# Stated problem
Print all of the data exactly.

····················

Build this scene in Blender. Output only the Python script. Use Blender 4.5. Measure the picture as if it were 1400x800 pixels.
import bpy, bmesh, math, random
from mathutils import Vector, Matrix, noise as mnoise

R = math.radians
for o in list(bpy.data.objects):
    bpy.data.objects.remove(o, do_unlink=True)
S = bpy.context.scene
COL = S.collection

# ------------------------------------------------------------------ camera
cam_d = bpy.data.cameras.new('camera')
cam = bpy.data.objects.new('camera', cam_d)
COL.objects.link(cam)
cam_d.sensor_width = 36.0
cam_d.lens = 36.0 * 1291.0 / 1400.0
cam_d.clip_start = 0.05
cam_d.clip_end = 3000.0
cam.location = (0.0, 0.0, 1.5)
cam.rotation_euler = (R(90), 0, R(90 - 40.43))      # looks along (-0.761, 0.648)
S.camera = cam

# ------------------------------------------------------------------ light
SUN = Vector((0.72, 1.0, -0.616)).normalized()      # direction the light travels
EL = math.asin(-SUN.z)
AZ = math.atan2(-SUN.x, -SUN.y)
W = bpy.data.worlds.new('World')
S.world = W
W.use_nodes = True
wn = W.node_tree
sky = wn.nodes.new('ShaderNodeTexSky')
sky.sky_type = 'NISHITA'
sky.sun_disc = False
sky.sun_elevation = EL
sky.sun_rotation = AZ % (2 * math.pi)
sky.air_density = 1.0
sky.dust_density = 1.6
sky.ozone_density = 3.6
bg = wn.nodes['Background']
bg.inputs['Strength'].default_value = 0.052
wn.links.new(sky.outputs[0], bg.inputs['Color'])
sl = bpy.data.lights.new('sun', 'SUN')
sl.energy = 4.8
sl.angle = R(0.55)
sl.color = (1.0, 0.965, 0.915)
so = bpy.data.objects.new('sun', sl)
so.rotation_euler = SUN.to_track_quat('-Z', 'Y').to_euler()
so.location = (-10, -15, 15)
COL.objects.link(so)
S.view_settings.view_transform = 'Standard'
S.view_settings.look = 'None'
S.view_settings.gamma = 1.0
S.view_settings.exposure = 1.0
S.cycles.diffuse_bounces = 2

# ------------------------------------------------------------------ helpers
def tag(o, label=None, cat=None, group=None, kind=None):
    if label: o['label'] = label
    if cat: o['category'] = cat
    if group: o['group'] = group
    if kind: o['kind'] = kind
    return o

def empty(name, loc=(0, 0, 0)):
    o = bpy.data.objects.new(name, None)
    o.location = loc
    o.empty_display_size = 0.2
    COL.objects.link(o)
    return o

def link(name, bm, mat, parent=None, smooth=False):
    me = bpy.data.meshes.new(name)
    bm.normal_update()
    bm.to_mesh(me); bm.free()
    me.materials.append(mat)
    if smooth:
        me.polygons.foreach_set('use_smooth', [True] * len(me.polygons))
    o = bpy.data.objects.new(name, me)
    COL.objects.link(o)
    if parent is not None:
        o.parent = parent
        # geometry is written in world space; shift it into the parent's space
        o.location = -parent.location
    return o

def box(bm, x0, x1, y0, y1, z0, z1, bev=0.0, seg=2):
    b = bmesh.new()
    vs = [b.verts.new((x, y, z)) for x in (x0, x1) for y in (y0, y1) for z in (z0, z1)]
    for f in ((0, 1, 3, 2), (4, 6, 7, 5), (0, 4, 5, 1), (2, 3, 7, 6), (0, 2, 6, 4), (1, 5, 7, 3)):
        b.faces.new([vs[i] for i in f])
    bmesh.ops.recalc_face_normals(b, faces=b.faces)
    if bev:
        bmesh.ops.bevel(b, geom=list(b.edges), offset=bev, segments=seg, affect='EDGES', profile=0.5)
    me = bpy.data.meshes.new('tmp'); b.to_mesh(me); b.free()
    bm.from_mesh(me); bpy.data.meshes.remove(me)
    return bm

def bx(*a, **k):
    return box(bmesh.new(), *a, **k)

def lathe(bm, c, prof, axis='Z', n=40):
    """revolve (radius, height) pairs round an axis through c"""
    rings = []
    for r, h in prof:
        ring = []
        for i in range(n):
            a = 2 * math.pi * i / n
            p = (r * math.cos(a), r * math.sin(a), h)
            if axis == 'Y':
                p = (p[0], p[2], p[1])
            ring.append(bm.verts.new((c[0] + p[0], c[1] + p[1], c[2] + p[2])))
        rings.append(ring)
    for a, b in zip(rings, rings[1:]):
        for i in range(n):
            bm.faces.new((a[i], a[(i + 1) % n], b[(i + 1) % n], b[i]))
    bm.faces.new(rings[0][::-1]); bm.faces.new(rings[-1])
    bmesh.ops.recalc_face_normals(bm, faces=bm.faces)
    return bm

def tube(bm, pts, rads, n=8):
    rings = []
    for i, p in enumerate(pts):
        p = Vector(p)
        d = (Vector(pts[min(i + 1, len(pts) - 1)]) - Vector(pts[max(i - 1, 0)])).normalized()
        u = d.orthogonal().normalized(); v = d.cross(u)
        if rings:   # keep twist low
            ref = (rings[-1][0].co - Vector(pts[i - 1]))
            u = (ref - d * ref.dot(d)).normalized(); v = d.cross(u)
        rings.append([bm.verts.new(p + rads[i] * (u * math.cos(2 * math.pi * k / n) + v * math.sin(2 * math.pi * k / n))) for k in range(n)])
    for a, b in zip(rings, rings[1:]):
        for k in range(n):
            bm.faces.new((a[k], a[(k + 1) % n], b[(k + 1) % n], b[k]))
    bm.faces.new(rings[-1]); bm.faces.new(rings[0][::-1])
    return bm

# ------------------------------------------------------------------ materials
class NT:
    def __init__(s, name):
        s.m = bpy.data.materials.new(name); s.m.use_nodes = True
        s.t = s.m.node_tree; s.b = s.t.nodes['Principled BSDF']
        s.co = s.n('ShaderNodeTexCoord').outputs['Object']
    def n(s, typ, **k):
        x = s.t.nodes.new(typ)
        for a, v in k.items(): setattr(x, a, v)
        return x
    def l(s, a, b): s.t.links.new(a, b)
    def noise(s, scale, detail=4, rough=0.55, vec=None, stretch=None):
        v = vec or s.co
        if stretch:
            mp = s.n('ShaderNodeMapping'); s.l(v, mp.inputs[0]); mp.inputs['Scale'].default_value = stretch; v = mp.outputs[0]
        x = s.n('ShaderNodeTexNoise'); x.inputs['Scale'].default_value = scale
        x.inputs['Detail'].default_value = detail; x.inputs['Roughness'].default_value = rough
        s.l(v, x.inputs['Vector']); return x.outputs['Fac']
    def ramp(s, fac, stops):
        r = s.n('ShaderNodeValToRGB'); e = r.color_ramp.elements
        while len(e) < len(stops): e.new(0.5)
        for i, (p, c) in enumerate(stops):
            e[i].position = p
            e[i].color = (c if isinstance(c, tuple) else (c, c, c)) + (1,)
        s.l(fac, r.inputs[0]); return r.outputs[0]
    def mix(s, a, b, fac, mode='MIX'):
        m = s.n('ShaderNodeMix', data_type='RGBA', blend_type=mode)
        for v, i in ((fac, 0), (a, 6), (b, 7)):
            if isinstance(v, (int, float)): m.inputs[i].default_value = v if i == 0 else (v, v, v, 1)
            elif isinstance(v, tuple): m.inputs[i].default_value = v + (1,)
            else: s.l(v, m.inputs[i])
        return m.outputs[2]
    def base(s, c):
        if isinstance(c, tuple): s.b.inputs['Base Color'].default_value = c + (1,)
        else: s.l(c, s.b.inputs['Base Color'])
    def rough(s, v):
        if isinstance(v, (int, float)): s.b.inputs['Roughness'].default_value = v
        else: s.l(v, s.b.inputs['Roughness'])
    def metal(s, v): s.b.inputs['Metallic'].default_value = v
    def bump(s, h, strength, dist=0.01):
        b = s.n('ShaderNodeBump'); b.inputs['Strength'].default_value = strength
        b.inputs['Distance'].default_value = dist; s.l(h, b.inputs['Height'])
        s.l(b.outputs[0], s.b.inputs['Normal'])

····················

# Output below
Build this scene in Blender. Output only the Python script. Use Blender 4.5. Measure the picture as if it were 1400x800 pixels.
import bpy, bmesh, math, random
from mathutils import Vector, Matrix, noise as mnoise

R = math.radians
for o in list(bpy.data.objects):
    bpy.data.objects.remove(o, do_unlink=True)
S = bpy.context.scene
COL = S.collection

# ------------------------------------------------------------------ camera
cam_d = bpy.data.cameras.new('camera')
cam = bpy.data.objects.new('camera', cam_d)
COL.objects.link(cam)
cam_d.sensor_width = 36.0
cam_d.lens = 36.0 * 1291.0 / 1400.0
cam_d.clip_start = 0.05
cam_d.clip_end = 3000.0
cam.location = (0.0, 0.0, 1.5)
cam.rotation_euler = (R(90), 0, R(90 - 40.43))      # looks along (-0.761, 0.648)
S.camera = cam

# ------------------------------------------------------------------ light
SUN = Vector((0.72, 1.0, -0.616)).normalized()      # direction the light travels
EL = math.asin(-SUN.z)
AZ = math.atan2(-SUN.x, -SUN.y)
W = bpy.data.worlds.new('World')
S.world = W
W.use_nodes = True
wn = W.node_tree
sky = wn.nodes.new('ShaderNodeTexSky')
sky.sky_type = 'NISHITA'
sky.sun_disc = False
sky.sun_elevation = EL
sky.sun_rotation = AZ % (2 * math.pi)
sky.air_density = 1.0
sky.dust_density = 1.6
sky.ozone_density = 3.6
bg = wn.nodes['Background']
bg.inputs['Strength'].default_value = 0.052
wn.links.new(sky.outputs[0], bg.inputs['Color'])
sl = bpy.data.lights.new('sun', 'SUN')
sl.energy = 4.8
sl.angle = R(0.55)
sl.color = (1.0, 0.965, 0.915)
so = bpy.data.objects.new('sun', sl)
so.rotation_euler = SUN.to_track_quat('-Z', 'Y').to_euler()
so.location = (-10, -15, 15)
COL.objects.link(so)
S.view_settings.view_transform = 'Standard'
S.view_settings.look = 'None'
S.view_settings.gamma = 1.0
S.view_settings.exposure = 1.0
S.cycles.diffuse_bounces = 2

# ------------------------------------------------------------------ helpers
def tag(o, label=None, cat=None, group=None, kind=None):
    if label: o['label'] = label
    if cat: o['category'] = cat
    if group: o['group'] = group
    if kind: o['kind'] = kind
    return o

def empty(name, loc=(0, 0, 0)):
    o = bpy.data.objects.new(name, None)
    o.location = loc
    o.empty_display_size = 0.2
    COL.objects.link(o)
    return o

def link(name, bm, mat, parent=None, smooth=False):
    me = bpy.data.meshes.new(name)
    bm.normal_update()
    bm.to_mesh(me); bm.free()
    me.materials.append(mat)
    if smooth:
        me.polygons.foreach_set('use_smooth', [True] * len(me.polygons))
    o = bpy.data.objects.new(name, me)
    COL.objects.link(o)
    if parent is not None:
        o.parent = parent
        # geometry is written in world space; shift it into the parent's space
        o.location = -parent.location
    return o

def box(bm, x0, x1, y0, y1, z0, z1, bev=0.0, seg=2):
    b = bmesh.new()
    vs = [b.verts.new((x, y, z)) for x in (x0, x1) for y in (y0, y1) for z in (z0, z1)]
    for f in ((0, 1, 3, 2), (4, 6, 7, 5), (0, 4, 5, 1), (2, 3, 7, 6), (0, 2, 6, 4), (1, 5, 7, 3)):
        b.faces.new([vs[i] for i in f])
    bmesh.ops.recalc_face_normals(b, faces=b.faces)
    if bev:
        bmesh.ops.bevel(b, geom=list(b.edges), offset=bev, segments=seg, affect='EDGES', profile=0.5)
    me = bpy.data.meshes.new('tmp'); b.to_mesh(me); b.free()
    bm.from_mesh(me); bpy.data.meshes.remove(me)
    return bm

def bx(*a, **k):
    return box(bmesh.new(), *a, **k)

def lathe(bm, c, prof, axis='Z', n=40):
    """revolve (radius, height) pairs round an axis through c"""
    rings = []
    for r, h in prof:
        ring = []
        for i in range(n):
            a = 2 * math.pi * i / n
            p = (r * math.cos(a), r * math.sin(a), h)
            if axis == 'Y':
                p = (p[0], p[2], p[1])
            ring.append(bm.verts.new((c[0] + p[0], c[1] + p[1], c[2] + p[2])))
        rings.append(ring)
    for a, b in zip(rings, rings[1:]):
        for i in range(n):
            bm.faces.new((a[i], a[(i + 1) % n], b[(i + 1) % n], b[i]))
    bm.faces.new(rings[0][::-1]); bm.faces.new(rings[-1])
    bmesh.ops.recalc_face_normals(bm, faces=bm.faces)
    return bm

def tube(bm, pts, rads, n=8):
    rings = []
    for i, p in enumerate(pts):
        p = Vector(p)
        d = (Vector(pts[min(i + 1, len(pts) - 1)]) - Vector(pts[max(i - 1, 0)])).normalized()
        u = d.orthogonal().normalized(); v = d.cross(u)
        if rings:   # keep twist low
            ref = (rings[-1][0].co - Vector(pts[i - 1]))
            u = (ref - d * ref.dot(d)).normalized(); v = d.cross(u)
        rings.append([bm.verts.new(p + rads[i] * (u * math.cos(2 * math.pi * k / n) + v * math.sin(2 * math.pi * k / n))) for k in range(n)])
    for a, b in zip(rings, rings[1:]):
        for k in range(n):
            bm.faces.new((a[k], a[(k + 1) % n], b[(k + 1) % n], b[k]))
    bm.faces.new(rings[-1]); bm.faces.new(rings[0][::-1])
    return bm

# ------------------------------------------------------------------ materials
class NT:
    def __init__(s, name):
        s.m = bpy.data.materials.new(name); s.m.use_nodes = True
        s.t = s.m.node_tree; s.b = s.t.nodes['Principled BSDF']
        s.co = s.n('ShaderNodeTexCoord').outputs['Object']
    def n(s, typ, **k):
        x = s.t.nodes.new(typ)
        for a, v in k.items(): setattr(x, a, v)
        return x
    def l(s, a, b): s.t.links.new(a, b)
    def noise(s, scale, detail=4, rough=0.55, vec=None, stretch=None):
        v = vec or s.co
        if stretch:
            mp = s.n('ShaderNodeMapping'); s.l(v, mp.inputs[0]); mp.inputs['Scale'].default_value = stretch; v = mp.outputs[0]
        x = s.n('ShaderNodeTexNoise'); x.inputs['Scale'].default_value = scale
        x.inputs['Detail'].default_value = detail; x.inputs['Roughness'].default_value = rough
        s.l(v, x.inputs['Vector']); return x.outputs['Fac']
    def ramp(s, fac, stops):
        r = s.n('ShaderNodeValToRGB'); e = r.color_ramp.elements
        while len(e) < len(stops): e.new(0.5)
        for i, (p, c) in enumerate(stops):
            e[i].position = p
            e[i].color = (c if isinstance(c, tuple) else (c, c, c)) + (1,)
        s.l(fac, r.inputs[0]); return r.outputs[0]
    def mix(s, a, b, fac, mode='MIX'):
        m = s.n('ShaderNodeMix', data_type='RGBA', blend_type=mode)
        for v, i in ((fac, 0), (a, 6), (b, 7)):
            if isinstance(v, (int, float)): m.inputs[i].default_value = v if i == 0 else (v, v, v, 1)
            elif isinstance(v, tuple): m.inputs[i].default_value = v + (1,)
            else: s.l(v, m.inputs[i])
        return m.outputs[2]
    def base(s, c):
        if isinstance(c, tuple): s.b.inputs['Base Color'].default_value = c + (1,)
        else: s.l(c, s.b.inputs['Base Color'])
    def rough(s, v):
        if isinstance(v, (int, float)): s.b.inputs['Roughness'].default_value = v
        else: s.l(v, s.b.inputs['Roughness'])
    def metal(s, v): s.b.inputs['Metallic'].default_value = v
    def bump(s, h, strength, dist=0.01):
        b = s.n('ShaderNodeBump'); b.inputs['Strength'].default_value = strength
        b.inputs['Distance'].default_value = dist; s.l(h, b.inputs['Height'])
        s.l(b.outputs[0], s.b.inputs['Normal'])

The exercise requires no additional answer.